I don't think there's any limit on the number of Ms (OS threads) that the Go runtime will create, but I haven't checked the code carefully. Idle Ms are reclaimed under some circumstances.
And if you wanted the same information at runtime, the base address of the VDSO is passed in as an auxv, and then passing that address into libelf would get you everything.
For dynamic binaries, we continue to to permit the main program exec segment because "go" (and potentially a few other applications) have embedded system calls in the main program. Hopefully at least go gets fixed soon.
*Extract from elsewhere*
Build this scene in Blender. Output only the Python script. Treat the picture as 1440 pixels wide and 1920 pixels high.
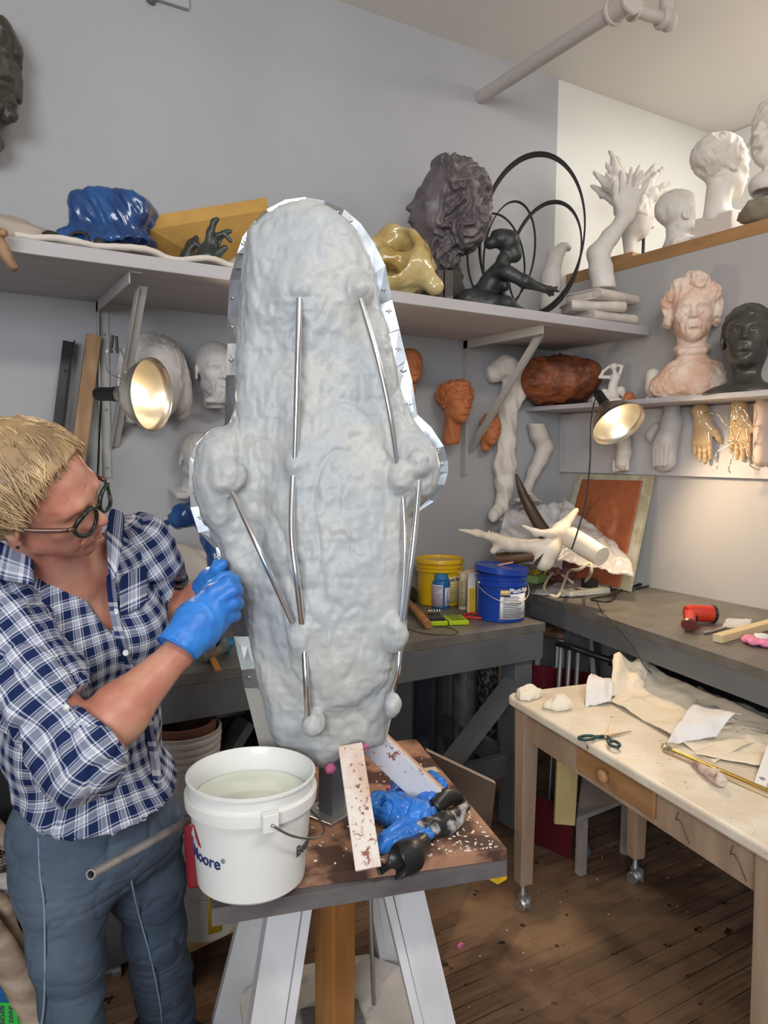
import bpy, bmesh, math, random
import numpy as np
from mathutils import Vector, Matrix, noise as mnoise

for o in list(bpy.data.objects):
    bpy.data.objects.remove(o)
SC = bpy.context.scene
COL = SC.collection
random.seed(7)
RNG = np.random.default_rng(7)
rad = math.radians

# ------------------------------------------------------------------ camera
CAM_H = 1.58
FPX = 1400.0
YAW, PITCH, ROLL = rad(-30.8), rad(4.4), rad(0.545)

def _rot():
    cy, sy = math.cos(YAW), math.sin(YAW)
    cp, sp = math.cos(PITCH), math.sin(PITCH)
    cr, sr = math.cos(ROLL), math.sin(ROLL)
    B = np.array([[1, 0, 0], [0, 0, -1], [0, 1, 0]], float)
    Y = np.array([[cy, sy, 0], [-sy, cy, 0], [0, 0, 1]])
    P_ = np.array([[1, 0, 0], [0, cp, -sp], [0, sp, cp]])
    R_ = np.array([[cr, -sr, 0], [sr, cr, 0], [0, 0, 1]])
    return R_ @ P_ @ B @ Y
CM = _rot()                       # world -> camera (x right, y down, z forward)
CO = np.array([0, 0, CAM_H])
CR, CU, CF = CM[0], -CM[1], CM[2]  # camera right, up, forward in the world

cd = bpy.data.cameras.new('camera')
cam = bpy.data.objects.new('camera', cd)
COL.objects.link(cam)
cd.sensor_fit = 'VERTICAL'
cd.sensor_height = 32.0
cd.lens = FPX / 1920 * 32.0
cd.clip_start = 0.02
mw = Matrix(((CR[0], CU[0], -CF[0], 0), (CR[1], CU[1], -CF[1], 0), (CR[2], CU[2], -CF[2], CAM_H), (0, 0, 0, 1)))
cam.matrix_world = mw
SC.camera = cam

SC.view_settings.view_transform = 'Standard'
SC.view_settings.look = 'None'
SC.view_settings.exposure = 0.0
SC.view_settings.gamma = 1.0

def ray(x, y):
    return CM.T @ np.array([(x - 720) / FPX, (y - 960) / FPX, 1.0])
def P(x, y, d):
    """world point seen at photo position x, y at forward distance d (metres)"""
    return CO + ray(x, y) * d
def on(x, y, ax, val):
    """world point seen at photo position x, y lying on the plane axis = val"""
    r = ray(x, y)
    return CO + r * ((val - CO[ax]) / r[ax])

# ------------------------------------------------------------------ light
W = bpy.data.worlds.new('world')
SC.world = W
W.use_nodes = True
W.node_tree.nodes['Background'].inputs[0].default_value = (0.80, 0.90, 1.0, 1)
W.node_tree.nodes['Background'].inputs[1].default_value = 0.35

def area(name, loc, target, sx, sy, power, col):
    l = bpy.data.lights.new(name, 'AREA')
    l.shape = 'RECTANGLE'; l.size = sx; l.size_y = sy; l.energy = power; l.color = col
    o = bpy.data.objects.new(name, l); COL.objects.link(o)
    o.location = loc
    o.rotation_euler = (Vector(target) - Vector(loc)).to_track_quat('-Z', 'Y').to_euler()
    return o
# daylight from the studio windows behind and to the left of the photographer
area('window_light', (-2.2, -2.2, 2.4), (1.2, 2.2, 1.2), 2.2, 1.6, 150, (0.92, 0.96, 1.0))
# warm narrow area light just under the ceiling, behind the camera
area('overhead_light', (1.0, -0.6, 3.35), (1.0, 1.2, 0.8), 1.4, 0.25, 38, (1.0, 0.93, 0.84))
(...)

We declare the concept of embedded syscalls a bad idea for numerous reasons, as we notice the ecosystem has many of static-syscall-in-base-binary which are dynamically linked against libraries which in turn use libc, which contains another set of syscall stubs. We've been concerned about adding even one additional syscall entry point... but go's approach tends to double the entry-point attack surface.
https://marc.info/?l=openbsd-tech&m=157488907117170&w=2
[edit for convenience of readers - read the above linked thread - I just grabbed the go part]
Unfortunately our current go build model hasn't followed solaris/macos approach yet of calling libc stubs, and uses the inappropriate "embed system calls directly" method, so for now we'll need to authorize the main program text as well. A comment in exec_elf.c explains this.
If go is adapted to call library-based system call stubs on OpenBSD as well, this problem will go away. There may be other environments creating raw system calls. I guess we'll need to find them as time goes by, and hope in time we can repair those also.